中国発祥説の場合、麺の原型である中国の湯餅をマルコ・ポーロが伝達したという説です。1271年に、17歳のマルコ・ポーロは中国の住民が茹でていた細長い食べ物に興味を持ち、作り方を教わってイタリアに持ち込みました。
イタリア発祥説では、紀元前4世紀の古代ローマで主食にされた「プルス」という食べ物がその元祖といわれています。これは小麦やキビなどの穀物を粗挽きにし、お粥のように煮込んだものです。
パスタの広がり
16世紀半ばに人口増加によって激しい飢饉に襲われたイタリア南部の都市ナポリで保存食が必要になったことがきっかけとなり、乾燥パスタが普及しました。それまでの手作りから圧力機が出現し、押し出し方式の製法が発明され、低価格で大量に生産することが可能になりました。

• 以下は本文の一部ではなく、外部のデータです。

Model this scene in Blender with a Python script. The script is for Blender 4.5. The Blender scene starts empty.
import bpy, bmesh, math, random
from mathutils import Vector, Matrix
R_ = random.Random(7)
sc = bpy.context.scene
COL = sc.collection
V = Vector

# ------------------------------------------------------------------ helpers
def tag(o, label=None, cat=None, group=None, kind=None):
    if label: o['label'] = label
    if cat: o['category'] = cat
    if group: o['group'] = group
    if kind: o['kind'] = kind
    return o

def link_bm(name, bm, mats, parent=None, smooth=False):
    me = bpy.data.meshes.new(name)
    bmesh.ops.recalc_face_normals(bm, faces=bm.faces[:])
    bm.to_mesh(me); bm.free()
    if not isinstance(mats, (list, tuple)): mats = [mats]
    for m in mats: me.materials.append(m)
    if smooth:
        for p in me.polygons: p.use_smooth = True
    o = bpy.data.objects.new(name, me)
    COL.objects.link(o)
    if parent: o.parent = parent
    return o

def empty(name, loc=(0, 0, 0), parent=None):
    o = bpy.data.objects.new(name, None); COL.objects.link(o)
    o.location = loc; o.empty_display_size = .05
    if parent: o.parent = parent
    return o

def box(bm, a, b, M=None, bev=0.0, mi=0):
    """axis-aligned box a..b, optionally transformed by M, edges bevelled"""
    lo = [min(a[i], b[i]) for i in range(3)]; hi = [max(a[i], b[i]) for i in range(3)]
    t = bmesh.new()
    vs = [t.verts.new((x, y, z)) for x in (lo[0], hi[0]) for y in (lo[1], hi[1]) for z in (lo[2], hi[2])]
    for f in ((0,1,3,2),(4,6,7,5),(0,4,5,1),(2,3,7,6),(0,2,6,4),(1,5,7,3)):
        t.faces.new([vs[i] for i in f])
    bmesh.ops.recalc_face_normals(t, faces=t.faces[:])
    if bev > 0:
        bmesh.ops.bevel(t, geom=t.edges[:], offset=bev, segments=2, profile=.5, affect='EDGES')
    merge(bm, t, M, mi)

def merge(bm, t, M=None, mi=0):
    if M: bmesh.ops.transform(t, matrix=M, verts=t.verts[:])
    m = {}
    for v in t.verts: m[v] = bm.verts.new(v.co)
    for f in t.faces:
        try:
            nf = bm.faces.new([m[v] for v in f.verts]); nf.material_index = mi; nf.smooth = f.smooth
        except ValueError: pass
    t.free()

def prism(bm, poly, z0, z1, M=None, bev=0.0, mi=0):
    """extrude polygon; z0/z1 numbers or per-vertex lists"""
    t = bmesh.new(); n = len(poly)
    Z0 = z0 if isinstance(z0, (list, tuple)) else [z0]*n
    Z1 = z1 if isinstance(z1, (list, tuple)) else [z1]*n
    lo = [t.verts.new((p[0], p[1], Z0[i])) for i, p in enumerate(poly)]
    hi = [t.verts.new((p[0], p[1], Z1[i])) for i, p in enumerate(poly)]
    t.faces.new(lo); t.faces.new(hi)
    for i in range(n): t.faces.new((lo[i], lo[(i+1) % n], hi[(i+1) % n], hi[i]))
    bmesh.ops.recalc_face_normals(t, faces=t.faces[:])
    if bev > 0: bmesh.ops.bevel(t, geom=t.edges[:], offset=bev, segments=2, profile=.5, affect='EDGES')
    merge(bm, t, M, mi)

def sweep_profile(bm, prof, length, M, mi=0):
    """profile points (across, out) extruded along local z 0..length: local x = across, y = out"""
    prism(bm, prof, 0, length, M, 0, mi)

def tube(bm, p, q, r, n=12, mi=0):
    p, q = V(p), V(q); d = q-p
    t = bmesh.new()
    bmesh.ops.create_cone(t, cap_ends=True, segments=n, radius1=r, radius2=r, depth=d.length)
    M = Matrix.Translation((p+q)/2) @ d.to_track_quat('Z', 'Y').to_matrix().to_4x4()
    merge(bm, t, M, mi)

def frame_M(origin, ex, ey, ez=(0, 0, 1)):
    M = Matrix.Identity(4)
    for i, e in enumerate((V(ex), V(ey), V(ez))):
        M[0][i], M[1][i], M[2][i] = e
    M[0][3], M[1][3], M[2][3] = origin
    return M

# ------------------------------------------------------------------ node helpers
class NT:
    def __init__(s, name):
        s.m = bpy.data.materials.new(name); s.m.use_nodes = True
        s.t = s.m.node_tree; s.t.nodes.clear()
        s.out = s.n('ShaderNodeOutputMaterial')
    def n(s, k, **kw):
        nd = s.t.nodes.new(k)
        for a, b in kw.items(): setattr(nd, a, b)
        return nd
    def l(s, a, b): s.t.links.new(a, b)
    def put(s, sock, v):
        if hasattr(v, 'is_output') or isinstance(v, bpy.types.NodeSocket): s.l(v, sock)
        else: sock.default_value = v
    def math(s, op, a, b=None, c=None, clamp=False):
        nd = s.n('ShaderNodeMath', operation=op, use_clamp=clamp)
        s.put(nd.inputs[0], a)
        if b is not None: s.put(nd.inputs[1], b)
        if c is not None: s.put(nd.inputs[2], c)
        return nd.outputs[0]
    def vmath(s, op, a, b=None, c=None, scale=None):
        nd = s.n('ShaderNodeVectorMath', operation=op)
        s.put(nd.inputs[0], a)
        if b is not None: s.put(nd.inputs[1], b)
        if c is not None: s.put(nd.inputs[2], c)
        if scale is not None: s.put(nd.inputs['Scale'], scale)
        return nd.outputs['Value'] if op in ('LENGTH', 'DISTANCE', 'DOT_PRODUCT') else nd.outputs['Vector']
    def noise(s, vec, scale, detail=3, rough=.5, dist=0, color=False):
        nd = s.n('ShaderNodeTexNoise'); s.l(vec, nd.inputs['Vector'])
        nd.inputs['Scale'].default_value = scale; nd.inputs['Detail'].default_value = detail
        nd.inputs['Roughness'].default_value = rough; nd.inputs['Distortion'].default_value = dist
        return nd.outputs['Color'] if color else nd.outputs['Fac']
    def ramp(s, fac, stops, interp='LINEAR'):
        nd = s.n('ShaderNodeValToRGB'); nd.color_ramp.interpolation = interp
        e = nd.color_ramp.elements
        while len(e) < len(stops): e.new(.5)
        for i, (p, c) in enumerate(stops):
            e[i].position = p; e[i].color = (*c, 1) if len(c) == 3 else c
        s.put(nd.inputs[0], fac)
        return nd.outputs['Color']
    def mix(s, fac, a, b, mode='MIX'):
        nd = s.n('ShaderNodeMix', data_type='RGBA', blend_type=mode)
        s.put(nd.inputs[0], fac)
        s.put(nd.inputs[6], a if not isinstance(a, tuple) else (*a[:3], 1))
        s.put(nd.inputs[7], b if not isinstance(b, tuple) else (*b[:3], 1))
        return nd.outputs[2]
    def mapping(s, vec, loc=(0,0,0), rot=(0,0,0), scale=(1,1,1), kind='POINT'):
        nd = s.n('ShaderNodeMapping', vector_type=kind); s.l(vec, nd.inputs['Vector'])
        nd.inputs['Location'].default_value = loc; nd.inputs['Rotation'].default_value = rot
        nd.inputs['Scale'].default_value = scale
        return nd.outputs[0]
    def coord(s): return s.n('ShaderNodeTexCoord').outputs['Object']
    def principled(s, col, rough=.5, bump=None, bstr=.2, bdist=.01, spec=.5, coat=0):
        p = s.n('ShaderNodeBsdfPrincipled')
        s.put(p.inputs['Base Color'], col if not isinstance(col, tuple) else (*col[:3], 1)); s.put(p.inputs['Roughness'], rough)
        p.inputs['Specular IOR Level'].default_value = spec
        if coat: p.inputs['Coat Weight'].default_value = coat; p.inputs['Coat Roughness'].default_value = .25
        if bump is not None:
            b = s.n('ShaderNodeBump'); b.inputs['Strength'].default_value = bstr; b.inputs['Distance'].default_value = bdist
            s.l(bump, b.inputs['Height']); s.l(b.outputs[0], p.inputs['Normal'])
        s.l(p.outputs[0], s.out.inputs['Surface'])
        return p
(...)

1554年には、医者であるアンドレア・マッテイオーリがトマトを使ったソースを初めて作りました。
17世紀末には料理人アントニオ・ラティーニがスペイン風トマトソースを作ったことがきっかけで、パスタをトマトソースで食べる形が広まり、消費量は一気に増え、周辺地域にもパスタ料理が広まっていきました。イギリスの産業革命により、パスタ製法の急速な機械化が進み、今に至ります。
日本におけるパスタ
パスタが日本に持ち込まれたのは、幕末の横浜外国人居留地でした。1883年頃にはフランス人宣教師が長崎でマカロニ工場を建設しましたが、当時はホテルや高級レストランで食べられるのみの高級品でした。大正時代に、横浜の貿易商が新潟の製麺業を営んでいた石附氏にマカロニの製造を依頼したのが、日本人により初めて作られた国産パスタでした。
その後、第二次世界大戦後にはイタリアから全自動式の本格的製造機が輸入されてパスタ工場が作られ、一般家庭にも手が届くようになりました。その頃の国産パスタは、デュラムセモリナが入手困難だったため、複数の小麦粉をブレンドしていました。その後昭和40年にはデュラム小麦の輸入が本格的に開始されました。保存性が高く調理も簡単で、様々なソースでアレンジが多様に出来ることなどから、パスタは日本でも受け入れられ、日本の食文化に浸透していきました。
パスタの選び方
琥珀色で透明度が高く、光沢があるものを選びましょう。曲げると弾力性に富み、ひび割れや白い斑点がない製品が良い乾燥パスタです。このような製品はよく乾燥されており、長期間保存しても味は変わりません。
保存するときは湿気に注意し、密閉できる容器に入れ、高温多湿・直射日光を避ければ、長期保存が可能です。